Two kids, school runs, shopping, poo in the pants (not my poo… or pants), sick, housework and a job on a games mag. It’s fun. And when the chips are all over the floor I more often than not survive with a smile. And I put that down to having a mind that’s institutionalised and conditioned by the rules of games. A brain that competes with itself.

My days at home with the kids are brilliant, but not easy. With a little ‘personal challenge’ though, it’s surprising how much more enthusiasm I can summon to ace my tasks. I call my imaginary game ‘Mummy’s Lost Her Mind’. The tutorial to which goes as follows…

Level 1: get everybody washed and dressed before lunch. Simple, right? Reward: one cup of tea.

Level 2: complete a meal, with all members of the family eating at least one basic food group. Reward: a meal.

Level 3: answer question about how the first dinosaur was born – “the dinosaur who wasn’t born to a dinosaur but was on the Earth first.” Reward: having provided an answer.

Level 4: find the appropriate appreciation for five-year-old’s playdough sculpture of ‘cake with candle’ that’s more accurately described as ‘cock and balls’. Reward: priceless memory. And so it builds.

Level 5: explain that five-year-old has misunderstood the phrase, ‘you can chose your friends but not your elephants’. Reward: realising that the word ‘relative’ in its place actually makes it more confusing to explain.

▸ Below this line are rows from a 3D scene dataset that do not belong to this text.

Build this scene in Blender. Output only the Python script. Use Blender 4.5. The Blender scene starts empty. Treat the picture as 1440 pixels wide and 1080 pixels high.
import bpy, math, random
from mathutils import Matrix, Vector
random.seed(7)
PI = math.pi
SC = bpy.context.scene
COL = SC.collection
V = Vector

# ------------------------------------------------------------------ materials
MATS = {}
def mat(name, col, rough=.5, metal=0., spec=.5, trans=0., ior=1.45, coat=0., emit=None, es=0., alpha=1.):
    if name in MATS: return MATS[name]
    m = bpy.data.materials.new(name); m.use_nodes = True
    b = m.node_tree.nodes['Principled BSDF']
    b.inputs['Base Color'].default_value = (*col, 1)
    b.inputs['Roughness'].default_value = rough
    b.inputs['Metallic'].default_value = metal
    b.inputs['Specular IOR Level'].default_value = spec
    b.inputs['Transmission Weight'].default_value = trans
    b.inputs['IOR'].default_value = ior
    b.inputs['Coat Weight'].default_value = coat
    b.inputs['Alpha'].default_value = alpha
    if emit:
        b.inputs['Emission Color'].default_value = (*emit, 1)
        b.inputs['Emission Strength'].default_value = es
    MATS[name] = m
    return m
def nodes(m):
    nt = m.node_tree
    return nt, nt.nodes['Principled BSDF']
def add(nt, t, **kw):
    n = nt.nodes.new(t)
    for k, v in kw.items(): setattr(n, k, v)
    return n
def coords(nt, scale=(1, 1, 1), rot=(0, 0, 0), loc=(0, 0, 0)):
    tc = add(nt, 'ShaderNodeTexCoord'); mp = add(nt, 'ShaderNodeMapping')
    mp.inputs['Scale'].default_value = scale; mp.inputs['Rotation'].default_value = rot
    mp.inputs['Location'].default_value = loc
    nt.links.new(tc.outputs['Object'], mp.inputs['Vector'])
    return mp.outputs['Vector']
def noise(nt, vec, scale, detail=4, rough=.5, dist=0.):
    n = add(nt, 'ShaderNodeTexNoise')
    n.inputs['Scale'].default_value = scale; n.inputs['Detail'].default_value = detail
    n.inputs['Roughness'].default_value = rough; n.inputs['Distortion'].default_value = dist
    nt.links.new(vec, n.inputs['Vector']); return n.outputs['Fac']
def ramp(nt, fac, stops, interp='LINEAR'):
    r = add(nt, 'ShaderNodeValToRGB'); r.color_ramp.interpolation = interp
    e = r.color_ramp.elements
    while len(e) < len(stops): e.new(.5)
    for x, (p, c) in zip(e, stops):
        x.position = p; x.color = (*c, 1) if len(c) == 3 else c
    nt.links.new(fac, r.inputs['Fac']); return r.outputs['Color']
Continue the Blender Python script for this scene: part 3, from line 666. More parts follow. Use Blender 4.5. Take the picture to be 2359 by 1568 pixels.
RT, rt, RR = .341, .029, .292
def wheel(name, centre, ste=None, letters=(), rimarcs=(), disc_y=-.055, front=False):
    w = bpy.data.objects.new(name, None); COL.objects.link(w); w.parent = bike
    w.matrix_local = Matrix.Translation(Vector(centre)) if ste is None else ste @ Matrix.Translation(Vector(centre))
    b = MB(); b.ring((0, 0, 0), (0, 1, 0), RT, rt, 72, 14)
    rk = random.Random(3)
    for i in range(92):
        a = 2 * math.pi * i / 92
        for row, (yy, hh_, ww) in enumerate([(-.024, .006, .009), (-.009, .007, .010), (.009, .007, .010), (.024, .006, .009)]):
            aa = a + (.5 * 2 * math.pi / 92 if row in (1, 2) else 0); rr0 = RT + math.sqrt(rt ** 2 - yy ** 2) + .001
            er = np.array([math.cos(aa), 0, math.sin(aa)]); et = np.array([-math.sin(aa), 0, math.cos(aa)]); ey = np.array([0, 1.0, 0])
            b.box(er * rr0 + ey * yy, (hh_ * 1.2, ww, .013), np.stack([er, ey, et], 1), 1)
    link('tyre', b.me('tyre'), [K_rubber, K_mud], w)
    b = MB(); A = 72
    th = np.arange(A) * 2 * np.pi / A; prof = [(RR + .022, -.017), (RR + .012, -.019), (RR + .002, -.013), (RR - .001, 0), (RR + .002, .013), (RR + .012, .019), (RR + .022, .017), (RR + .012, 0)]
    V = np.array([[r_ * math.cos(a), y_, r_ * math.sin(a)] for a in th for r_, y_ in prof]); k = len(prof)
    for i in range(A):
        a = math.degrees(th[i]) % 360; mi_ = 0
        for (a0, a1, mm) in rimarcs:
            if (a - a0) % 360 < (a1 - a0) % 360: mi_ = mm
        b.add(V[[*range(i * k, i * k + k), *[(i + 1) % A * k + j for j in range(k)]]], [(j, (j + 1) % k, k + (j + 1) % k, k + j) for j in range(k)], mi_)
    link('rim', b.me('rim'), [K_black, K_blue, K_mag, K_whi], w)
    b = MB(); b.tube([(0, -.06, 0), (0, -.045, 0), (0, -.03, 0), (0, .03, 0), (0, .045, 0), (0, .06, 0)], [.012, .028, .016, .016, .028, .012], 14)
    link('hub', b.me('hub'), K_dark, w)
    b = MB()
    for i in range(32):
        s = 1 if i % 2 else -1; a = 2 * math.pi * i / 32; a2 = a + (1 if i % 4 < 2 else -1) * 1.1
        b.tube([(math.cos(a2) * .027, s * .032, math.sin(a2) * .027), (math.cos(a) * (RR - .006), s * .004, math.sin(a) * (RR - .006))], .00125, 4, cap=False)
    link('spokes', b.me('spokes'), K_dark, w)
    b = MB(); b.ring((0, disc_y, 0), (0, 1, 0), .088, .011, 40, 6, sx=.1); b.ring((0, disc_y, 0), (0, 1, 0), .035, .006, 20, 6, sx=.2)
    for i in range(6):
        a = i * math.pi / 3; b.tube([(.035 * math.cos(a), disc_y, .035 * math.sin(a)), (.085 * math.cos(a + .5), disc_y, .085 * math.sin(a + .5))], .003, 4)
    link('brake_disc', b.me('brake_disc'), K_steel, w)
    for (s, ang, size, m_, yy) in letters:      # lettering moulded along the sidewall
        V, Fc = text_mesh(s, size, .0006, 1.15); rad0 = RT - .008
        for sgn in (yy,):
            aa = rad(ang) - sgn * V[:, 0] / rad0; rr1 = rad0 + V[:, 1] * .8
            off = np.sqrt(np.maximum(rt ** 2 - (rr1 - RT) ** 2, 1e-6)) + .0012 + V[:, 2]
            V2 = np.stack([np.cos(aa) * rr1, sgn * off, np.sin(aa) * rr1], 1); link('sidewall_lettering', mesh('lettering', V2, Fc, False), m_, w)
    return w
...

Level 6: help children become rounded, happy members of society. Reward: an incomparable sense of achievement.

It’s the ultimate challenge. And while no one can disagree that parenting is the most important job in the world, likening it to the world of videogames isn’t as ridiculous as it might sound. In my head, the two are actually very similar. It’s the effort/reward ratio: what you put in very much determines what you get out. Invest time, effort, your very best common sense, some sound research, puzzle-solving skills, an ability to predict what’s likely to happen next… and suddenly gaming and parenting start sounding like compatible endeavours.

It’s not so much about coping with the responsibilities of looking after kids and keeping house at the same time: it’s about making it fun. For me, as well as the kids. A challenge inside my head, split up into individual boss battles for me to overcome. Because if I’ve learned just one thing from games over the years, it’s that fun rubs off. Set yourself a challenge, give yourself a framework in which to achieve it, then give it absolutely everything you’ve got.

Give yourself a little review at the end of it – a mark out of ten, if you like. Whatever works. Whatever spurs you on for just one more go. Whatever makes you want to improve your score. Because it seems every time I play Mummy’s Lost Her Mind with the ultimate aim of self-improvement, everyone wins. Cheesy, I know. But true.